- [What the task requires]
Print the listing from its top line through the line containing "o = r0 if i", nothing more, and leave out the pictures.

-------- Given information

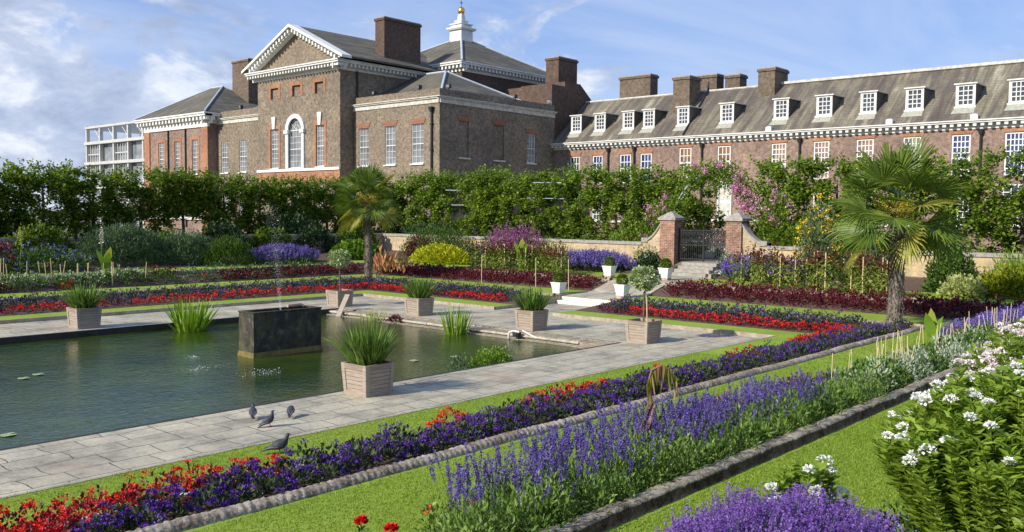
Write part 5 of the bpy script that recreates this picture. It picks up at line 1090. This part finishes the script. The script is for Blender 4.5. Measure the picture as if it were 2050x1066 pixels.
r0 = empty('white_planter'); g.build('box', r0); g = G(); g.box((-.19, -.19, -.1), (.19, .19, .10), MT['plinth']); g.build('plinth', r0)
g = G(); n = 1500; u = rng.normal(size=(n, 3)); u /= np.linalg.norm(u, axis=1)[:, None]; g.kites(u*np.array([.24, .24, .25])*uz(n, .75, 1.03)[:, None]+np.array([0, 0, .76]), u+rng.normal(size=(n, 3))*.5, uz(n, .04, .075), .4, L['box']); g.build('box_ball', r0)
for i, (x, y, z, lab) in enumerate(wb):
    o = r0 if i == 0 else copy_tree(r0); o.location = (x, y, z); o.rotation_euler = (0, 0, i*.02); tag(o, lab, 'planter', 'white planters along the central path')

# ------------------------------------------------------------------ pool objects
r_ = tag(empty('fountain_tank', (13.9, 21.9, -.2)), 'dark rectangular lead fountain tank standing in the pool', 'fountain')
x0, x1, y0, y1 = 14.05, 16.35, 22.1, 22.85; g = G(); zt = 1.05
for a, b_ in (((x0, y0, -.6), (x1, y0+.09, zt)), ((x0, y1-.09, -.6), (x1, y1, zt)), ((x0, y0+.09, -.6), (x0+.09, y1-.09, zt)), ((x1-.09, y0+.09, -.6), (x1, y1-.09, zt))): g.box(a, b_, MT['tank'])
g.box((x0+.09, y0+.09, zt-.3), (x1-.09, y1-.09, zt-.28), MT['tank']); child(g, 'tank', r_)
g = G(); g.frus(((x0+x1)/2, (y0+y1)/2), -.3, -.06, ((x1-x0)/2+.06, (y1-y0)/2+.06), ((x1-x0)/2+.012, (y1-y0)/2+.012), MT['algae']); child(g, 'algae_band', r_)
g = G()
for a, b_ in (((x0-.02, y0-.02, zt), (x1+.02, y0+.1, zt+.03)), ((x0-.02, y1-.1, zt), (x1+.02, y1+.02, zt+.03)), ((x0-.02, y0+.1, zt), (x0+.1, y1-.1, zt+.03)), ((x1-.1, y0+.1, zt), (x1+.02, y1-.1, zt+.03))): g.box(a, b_, MT['tank'])
g.tube([(x1-.75, y1-.12, zt+.07), (x1-.3, y1-.12, zt+.09), (x1-.2, y1-.15, zt+.03)], .05, MT['plinth'], 7); child(g, 'rim', r_)
g = G(); n = 3200; t = rng.uniform(0, 1, n)**1.3; sp = .006+.13*t; P = np.stack([15.2+rng.normal(size=n)*sp-.25*t, 22.48+rng.normal(size=n)*sp, .9+t*3.2], 1); g.cards(P, uz(n, .005, .014), MT['spray'])
tag(g.build('fountain_jet'), 'thin spray of water rising from the dark tank', 'water jet')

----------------

- [Answer to the exercise]
Write part 5 of the bpy script that recreates this picture. It picks up at line 1090. This part finishes the script. The script is for Blender 4.5. Measure the picture as if it were 2050x1066 pixels.
r0 = empty('white_planter'); g.build('box', r0); g = G(); g.box((-.19, -.19, -.1), (.19, .19, .10), MT['plinth']); g.build('plinth', r0)
g = G(); n = 1500; u = rng.normal(size=(n, 3)); u /= np.linalg.norm(u, axis=1)[:, None]; g.kites(u*np.array([.24, .24, .25])*uz(n, .75, 1.03)[:, None]+np.array([0, 0, .76]), u+rng.normal(size=(n, 3))*.5, uz(n, .04, .075), .4, L['box']); g.build('box_ball', r0)
for i, (x, y, z, lab) in enumerate(wb):
    o = r0 if i == 0 else copy_tree(r0); o.location = (x, y, z); o.rotation_euler = (0, 0, i*.02); tag(o, lab, 'planter', 'white planters along the central path')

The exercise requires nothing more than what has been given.